MOVIE horror in "house hunters" America often takes the form of a really bad real-estate deal.


Ideally, you want the least haunted house in the nicest neighborhood.


Not that property in Amityville.


Or that modern "Poltergeist" split-level, built above a cursed cemetery.


Now comes "The Conjuring," an enjoyably scary and very timely haunted-house yarn about Roger and Carolyn Perron (Ron Livingston, Lili Taylor), who invest all of their meager savings in an old Victorian, only to find it inhabited by homicidal demons. (The movie is said to be fact-based, but the truest thing about it is the idea of being stuck with a bad investment).


Trouble starts immediately. When the family plays hide and seek, spirits join in. Spectral bodies hang from trees, ghosts stare out from mirrors, visions of dead children slide beneath the surface of the nearby pond.


Talk about being underwater.


As demons torment the couple's three vulnerable daughters, the Perrons want to leave, but can't - their money is tied up in a now-unsellable house. And in any case, the evil means to follow them wherever they go - like a bad credit rating follows foreclosure.


This latter news is delivered by demonologists Ed and Lorraine Warren (Patrick Wilson, Vera Farmiga), hired by the homeowners to explain the strange phenomena.
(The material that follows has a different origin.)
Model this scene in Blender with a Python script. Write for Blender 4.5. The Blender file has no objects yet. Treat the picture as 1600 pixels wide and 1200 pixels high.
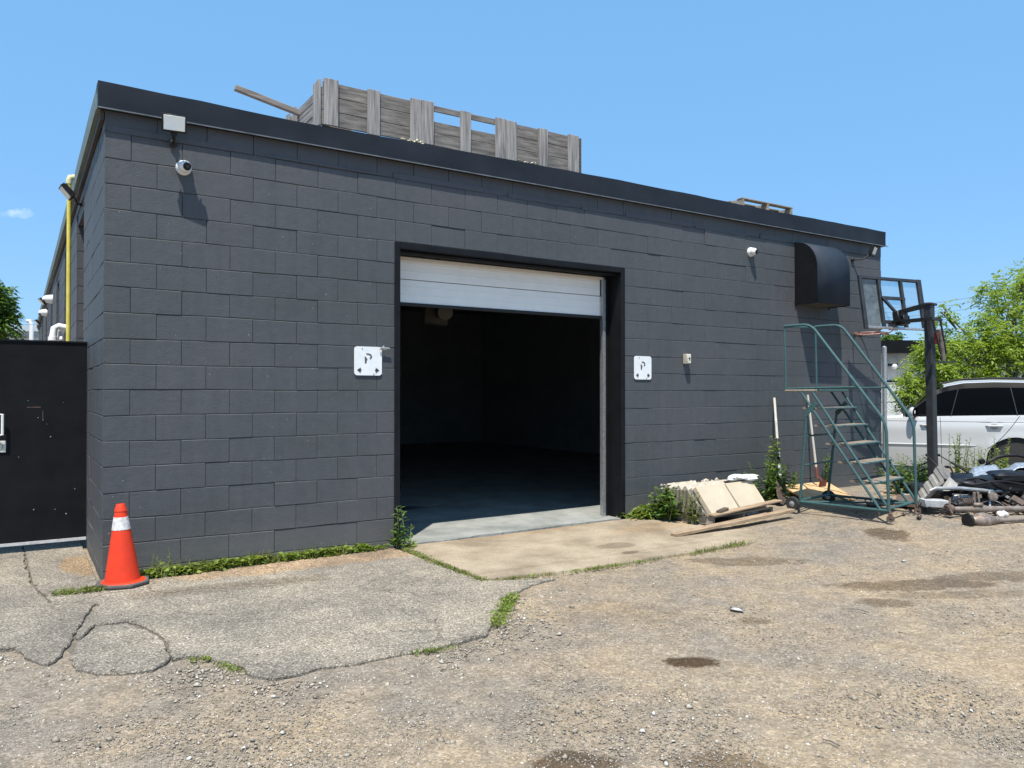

Farmiga, as far as I can see, cannot put a foot wrong as an actress. While I think she needs to make more movies like "Up in the Air," she brings life to whatever character she inhabits. Here, as the medium who loses more of herself each time she channels a home's evil spirits, she makes you feel like something is actually on the line.


Wilson? I have to say I have a hard time getting past his phlegmatic façade, and when you put him next to Livingston in a movie, it's like watching two guys OD on beta blockers.


But, really, the movie is James Wan's show. Wan is the guy who directed the "Saw" movies - definitive in their own way, of a grisly brand of sado-horror, and as documents of the every-man-for-himself 1990s.


Wan has moved on to something more subtle and more challenging - the old-school horror of "Insidious," finding something creepy in everyday objects: dolls, music boxes, cracked mirrors.


He succeeds, even as he applies his usual energy. His camera looks like it's being operated by Tony Hawk, but the crazy movement feels right for the story, and Wan's use of music is original and effective.


The movie goes a bit bonkers in the end - it's never a good idea to try to top William Friedkin - but by then it's won us over.